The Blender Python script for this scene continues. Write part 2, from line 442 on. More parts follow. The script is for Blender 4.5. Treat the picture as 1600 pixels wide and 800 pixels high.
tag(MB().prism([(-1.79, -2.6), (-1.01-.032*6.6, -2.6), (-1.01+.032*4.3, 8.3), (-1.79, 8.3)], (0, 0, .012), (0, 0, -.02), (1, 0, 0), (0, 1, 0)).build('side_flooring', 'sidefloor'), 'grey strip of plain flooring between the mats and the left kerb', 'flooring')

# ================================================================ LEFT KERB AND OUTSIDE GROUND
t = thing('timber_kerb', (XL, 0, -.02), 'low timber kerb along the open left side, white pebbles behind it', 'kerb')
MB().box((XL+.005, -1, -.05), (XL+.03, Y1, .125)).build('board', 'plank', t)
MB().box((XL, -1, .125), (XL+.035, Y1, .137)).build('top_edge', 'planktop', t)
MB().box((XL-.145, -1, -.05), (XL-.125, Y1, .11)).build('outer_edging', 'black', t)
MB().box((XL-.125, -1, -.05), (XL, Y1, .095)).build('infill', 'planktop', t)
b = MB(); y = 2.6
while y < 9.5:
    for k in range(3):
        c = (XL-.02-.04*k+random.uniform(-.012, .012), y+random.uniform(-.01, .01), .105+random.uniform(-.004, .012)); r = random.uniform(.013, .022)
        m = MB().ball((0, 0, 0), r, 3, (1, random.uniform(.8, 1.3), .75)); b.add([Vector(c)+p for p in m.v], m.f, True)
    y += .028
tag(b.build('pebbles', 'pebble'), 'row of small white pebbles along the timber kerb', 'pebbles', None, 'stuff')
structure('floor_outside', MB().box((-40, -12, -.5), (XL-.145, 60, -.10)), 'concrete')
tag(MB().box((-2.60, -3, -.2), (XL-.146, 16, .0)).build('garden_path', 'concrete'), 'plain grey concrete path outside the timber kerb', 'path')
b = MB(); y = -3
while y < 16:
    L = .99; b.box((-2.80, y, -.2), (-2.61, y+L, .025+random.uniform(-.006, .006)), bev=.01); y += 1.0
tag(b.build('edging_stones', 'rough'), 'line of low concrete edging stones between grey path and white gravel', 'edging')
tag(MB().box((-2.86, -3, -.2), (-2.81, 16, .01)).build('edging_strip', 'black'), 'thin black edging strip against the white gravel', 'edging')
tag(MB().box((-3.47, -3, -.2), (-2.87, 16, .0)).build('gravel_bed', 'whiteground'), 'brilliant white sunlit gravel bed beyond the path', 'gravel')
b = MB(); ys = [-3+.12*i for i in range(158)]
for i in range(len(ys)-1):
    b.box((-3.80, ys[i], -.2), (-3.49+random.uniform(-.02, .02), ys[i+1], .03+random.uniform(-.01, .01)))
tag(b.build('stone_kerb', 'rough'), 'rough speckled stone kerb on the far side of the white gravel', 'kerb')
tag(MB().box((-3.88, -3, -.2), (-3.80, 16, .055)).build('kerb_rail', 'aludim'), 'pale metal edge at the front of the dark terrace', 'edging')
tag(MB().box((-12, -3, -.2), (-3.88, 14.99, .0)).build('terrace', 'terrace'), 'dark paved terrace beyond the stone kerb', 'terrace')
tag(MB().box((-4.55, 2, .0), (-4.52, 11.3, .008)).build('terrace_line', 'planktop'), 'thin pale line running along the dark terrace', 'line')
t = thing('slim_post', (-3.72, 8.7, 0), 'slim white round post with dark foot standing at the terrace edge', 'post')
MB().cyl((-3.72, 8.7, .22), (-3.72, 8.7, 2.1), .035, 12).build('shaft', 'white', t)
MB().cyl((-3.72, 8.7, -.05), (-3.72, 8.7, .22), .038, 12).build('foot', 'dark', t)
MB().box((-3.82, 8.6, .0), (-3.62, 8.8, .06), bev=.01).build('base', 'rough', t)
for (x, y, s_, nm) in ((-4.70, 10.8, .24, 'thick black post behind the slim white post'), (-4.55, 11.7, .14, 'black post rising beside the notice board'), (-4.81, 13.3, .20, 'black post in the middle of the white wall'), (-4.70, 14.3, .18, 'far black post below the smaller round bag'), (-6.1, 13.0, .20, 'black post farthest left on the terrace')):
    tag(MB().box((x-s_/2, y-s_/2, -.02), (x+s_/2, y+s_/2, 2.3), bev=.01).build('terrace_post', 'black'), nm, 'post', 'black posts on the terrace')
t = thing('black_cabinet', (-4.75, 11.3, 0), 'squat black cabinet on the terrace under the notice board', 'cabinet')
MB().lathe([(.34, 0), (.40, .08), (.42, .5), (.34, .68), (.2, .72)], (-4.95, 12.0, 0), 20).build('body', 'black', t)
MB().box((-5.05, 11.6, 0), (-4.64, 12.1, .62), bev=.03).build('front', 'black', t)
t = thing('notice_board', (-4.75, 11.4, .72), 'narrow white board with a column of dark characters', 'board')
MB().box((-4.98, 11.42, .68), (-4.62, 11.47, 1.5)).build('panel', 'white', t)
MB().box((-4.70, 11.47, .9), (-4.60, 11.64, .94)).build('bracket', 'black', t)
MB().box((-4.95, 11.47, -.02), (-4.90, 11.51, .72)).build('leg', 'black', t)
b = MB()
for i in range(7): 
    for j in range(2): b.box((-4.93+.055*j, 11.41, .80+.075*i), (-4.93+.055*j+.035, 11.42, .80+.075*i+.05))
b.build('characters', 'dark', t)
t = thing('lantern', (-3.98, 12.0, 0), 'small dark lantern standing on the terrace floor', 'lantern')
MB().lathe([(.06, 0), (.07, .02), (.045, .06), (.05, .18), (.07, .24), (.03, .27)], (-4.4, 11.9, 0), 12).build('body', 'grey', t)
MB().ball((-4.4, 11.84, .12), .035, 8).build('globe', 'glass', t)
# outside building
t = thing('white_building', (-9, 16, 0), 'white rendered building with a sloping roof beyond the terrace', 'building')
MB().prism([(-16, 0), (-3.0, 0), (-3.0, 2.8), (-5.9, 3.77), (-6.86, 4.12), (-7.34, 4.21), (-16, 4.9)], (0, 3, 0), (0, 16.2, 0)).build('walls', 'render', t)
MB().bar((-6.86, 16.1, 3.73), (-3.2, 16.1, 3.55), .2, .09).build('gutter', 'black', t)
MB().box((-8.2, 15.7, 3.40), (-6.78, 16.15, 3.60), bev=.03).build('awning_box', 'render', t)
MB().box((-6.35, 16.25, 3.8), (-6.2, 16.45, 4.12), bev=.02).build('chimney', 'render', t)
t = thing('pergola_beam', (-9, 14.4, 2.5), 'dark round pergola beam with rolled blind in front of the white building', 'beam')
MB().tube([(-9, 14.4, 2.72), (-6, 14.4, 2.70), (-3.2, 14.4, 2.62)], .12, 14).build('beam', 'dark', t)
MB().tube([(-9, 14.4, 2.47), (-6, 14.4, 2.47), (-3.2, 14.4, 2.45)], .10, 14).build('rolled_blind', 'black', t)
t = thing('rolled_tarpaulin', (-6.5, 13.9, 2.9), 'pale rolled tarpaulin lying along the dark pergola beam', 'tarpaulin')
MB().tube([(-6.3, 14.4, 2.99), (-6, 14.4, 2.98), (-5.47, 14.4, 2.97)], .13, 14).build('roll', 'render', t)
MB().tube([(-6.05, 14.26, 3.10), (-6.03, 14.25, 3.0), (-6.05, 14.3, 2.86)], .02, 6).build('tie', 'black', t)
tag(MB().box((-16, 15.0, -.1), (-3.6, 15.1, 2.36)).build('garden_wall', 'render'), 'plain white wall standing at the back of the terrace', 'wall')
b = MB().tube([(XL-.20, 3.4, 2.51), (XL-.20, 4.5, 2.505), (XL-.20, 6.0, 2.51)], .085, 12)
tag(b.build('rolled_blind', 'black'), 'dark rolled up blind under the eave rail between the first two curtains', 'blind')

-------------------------

== Required work ==
Transcribe all of the material exactly. Omit nothing.

== Solution to this task ==
The Blender Python script for this scene continues. Write part 2, from line 442 on. More parts follow. The script is for Blender 4.5. Treat the picture as 1600 pixels wide and 800 pixels high.
tag(MB().prism([(-1.79, -2.6), (-1.01-.032*6.6, -2.6), (-1.01+.032*4.3, 8.3), (-1.79, 8.3)], (0, 0, .012), (0, 0, -.02), (1, 0, 0), (0, 1, 0)).build('side_flooring', 'sidefloor'), 'grey strip of plain flooring between the mats and the left kerb', 'flooring')

# ================================================================ LEFT KERB AND OUTSIDE GROUND
t = thing('timber_kerb', (XL, 0, -.02), 'low timber kerb along the open left side, white pebbles behind it', 'kerb')
MB().box((XL+.005, -1, -.05), (XL+.03, Y1, .125)).build('board', 'plank', t)
MB().box((XL, -1, .125), (XL+.035, Y1, .137)).build('top_edge', 'planktop', t)
MB().box((XL-.145, -1, -.05), (XL-.125, Y1, .11)).build('outer_edging', 'black', t)
MB().box((XL-.125, -1, -.05), (XL, Y1, .095)).build('infill', 'planktop', t)
b = MB(); y = 2.6
while y < 9.5:
    for k in range(3):
        c = (XL-.02-.04*k+random.uniform(-.012, .012), y+random.uniform(-.01, .01), .105+random.uniform(-.004, .012)); r = random.uniform(.013, .022)
        m = MB().ball((0, 0, 0), r, 3, (1, random.uniform(.8, 1.3), .75)); b.add([Vector(c)+p for p in m.v], m.f, True)
    y += .028
tag(b.build('pebbles', 'pebble'), 'row of small white pebbles along the timber kerb', 'pebbles', None, 'stuff')
structure('floor_outside', MB().box((-40, -12, -.5), (XL-.145, 60, -.10)), 'concrete')
tag(MB().box((-2.60, -3, -.2), (XL-.146, 16, .0)).build('garden_path', 'concrete'), 'plain grey concrete path outside the timber kerb', 'path')
b = MB(); y = -3
while y < 16:
    L = .99; b.box((-2.80, y, -.2), (-2.61, y+L, .025+random.uniform(-.006, .006)), bev=.01); y += 1.0
tag(b.build('edging_stones', 'rough'), 'line of low concrete edging stones between grey path and white gravel', 'edging')
tag(MB().box((-2.86, -3, -.2), (-2.81, 16, .01)).build('edging_strip', 'black'), 'thin black edging strip against the white gravel', 'edging')
tag(MB().box((-3.47, -3, -.2), (-2.87, 16, .0)).build('gravel_bed', 'whiteground'), 'brilliant white sunlit gravel bed beyond the path', 'gravel')
b = MB(); ys = [-3+.12*i for i in range(158)]
for i in range(len(ys)-1):
    b.box((-3.80, ys[i], -.2), (-3.49+random.uniform(-.02, .02), ys[i+1], .03+random.uniform(-.01, .01)))
tag(b.build('stone_kerb', 'rough'), 'rough speckled stone kerb on the far side of the white gravel', 'kerb')
tag(MB().box((-3.88, -3, -.2), (-3.80, 16, .055)).build('kerb_rail', 'aludim'), 'pale metal edge at the front of the dark terrace', 'edging')
tag(MB().box((-12, -3, -.2), (-3.88, 14.99, .0)).build('terrace', 'terrace'), 'dark paved terrace beyond the stone kerb', 'terrace')
tag(MB().box((-4.55, 2, .0), (-4.52, 11.3, .008)).build('terrace_line', 'planktop'), 'thin pale line running along the dark terrace', 'line')
t = thing('slim_post', (-3.72, 8.7, 0), 'slim white round post with dark foot standing at the terrace edge', 'post')
MB().cyl((-3.72, 8.7, .22), (-3.72, 8.7, 2.1), .035, 12).build('shaft', 'white', t)
MB().cyl((-3.72, 8.7, -.05), (-3.72, 8.7, .22), .038, 12).build('foot', 'dark', t)
MB().box((-3.82, 8.6, .0), (-3.62, 8.8, .06), bev=.01).build('base', 'rough', t)
for (x, y, s_, nm) in ((-4.70, 10.8, .24, 'thick black post behind the slim white post'), (-4.55, 11.7, .14, 'black post rising beside the notice board'), (-4.81, 13.3, .20, 'black post in the middle of the white wall'), (-4.70, 14.3, .18, 'far black post below the smaller round bag'), (-6.1, 13.0, .20, 'black post farthest left on the terrace')):
    tag(MB().box((x-s_/2, y-s_/2, -.02), (x+s_/2, y+s_/2, 2.3), bev=.01).build('terrace_post', 'black'), nm, 'post', 'black posts on the terrace')
t = thing('black_cabinet', (-4.75, 11.3, 0), 'squat black cabinet on the terrace under the notice board', 'cabinet')
MB().lathe([(.34, 0), (.40, .08), (.42, .5), (.34, .68), (.2, .72)], (-4.95, 12.0, 0), 20).build('body', 'black', t)
MB().box((-5.05, 11.6, 0), (-4.64, 12.1, .62), bev=.03).build('front', 'black', t)
t = thing('notice_board', (-4.75, 11.4, .72), 'narrow white board with a column of dark characters', 'board')
MB().box((-4.98, 11.42, .68), (-4.62, 11.47, 1.5)).build('panel', 'white', t)
MB().box((-4.70, 11.47, .9), (-4.60, 11.64, .94)).build('bracket', 'black', t)
MB().box((-4.95, 11.47, -.02), (-4.90, 11.51, .72)).build('leg', 'black', t)
b = MB()
for i in range(7): 
    for j in range(2): b.box((-4.93+.055*j, 11.41, .80+.075*i), (-4.93+.055*j+.035, 11.42, .80+.075*i+.05))
b.build('characters', 'dark', t)
t = thing('lantern', (-3.98, 12.0, 0), 'small dark lantern standing on the terrace floor', 'lantern')
MB().lathe([(.06, 0), (.07, .02), (.045, .06), (.05, .18), (.07, .24), (.03, .27)], (-4.4, 11.9, 0), 12).build('body', 'grey', t)
MB().ball((-4.4, 11.84, .12), .035, 8).build('globe', 'glass', t)
# outside building
t = thing('white_building', (-9, 16, 0), 'white rendered building with a sloping roof beyond the terrace', 'building')
MB().prism([(-16, 0), (-3.0, 0), (-3.0, 2.8), (-5.9, 3.77), (-6.86, 4.12), (-7.34, 4.21), (-16, 4.9)], (0, 3, 0), (0, 16.2, 0)).build('walls', 'render', t)
MB().bar((-6.86, 16.1, 3.73), (-3.2, 16.1, 3.55), .2, .09).build('gutter', 'black', t)
MB().box((-8.2, 15.7, 3.40), (-6.78, 16.15, 3.60), bev=.03).build('awning_box', 'render', t)
MB().box((-6.35, 16.25, 3.8), (-6.2, 16.45, 4.12), bev=.02).build('chimney', 'render', t)
t = thing('pergola_beam', (-9, 14.4, 2.5), 'dark round pergola beam with rolled blind in front of the white building', 'beam')
MB().tube([(-9, 14.4, 2.72), (-6, 14.4, 2.70), (-3.2, 14.4, 2.62)], .12, 14).build('beam', 'dark', t)
MB().tube([(-9, 14.4, 2.47), (-6, 14.4, 2.47), (-3.2, 14.4, 2.45)], .10, 14).build('rolled_blind', 'black', t)
t = thing('rolled_tarpaulin', (-6.5, 13.9, 2.9), 'pale rolled tarpaulin lying along the dark pergola beam', 'tarpaulin')
MB().tube([(-6.3, 14.4, 2.99), (-6, 14.4, 2.98), (-5.47, 14.4, 2.97)], .13, 14).build('roll', 'render', t)
MB().tube([(-6.05, 14.26, 3.10), (-6.03, 14.25, 3.0), (-6.05, 14.3, 2.86)], .02, 6).build('tie', 'black', t)
tag(MB().box((-16, 15.0, -.1), (-3.6, 15.1, 2.36)).build('garden_wall', 'render'), 'plain white wall standing at the back of the terrace', 'wall')
b = MB().tube([(XL-.20, 3.4, 2.51), (XL-.20, 4.5, 2.505), (XL-.20, 6.0, 2.51)], .085, 12)
tag(b.build('rolled_blind', 'black'), 'dark rolled up blind under the eave rail between the first two curtains', 'blind')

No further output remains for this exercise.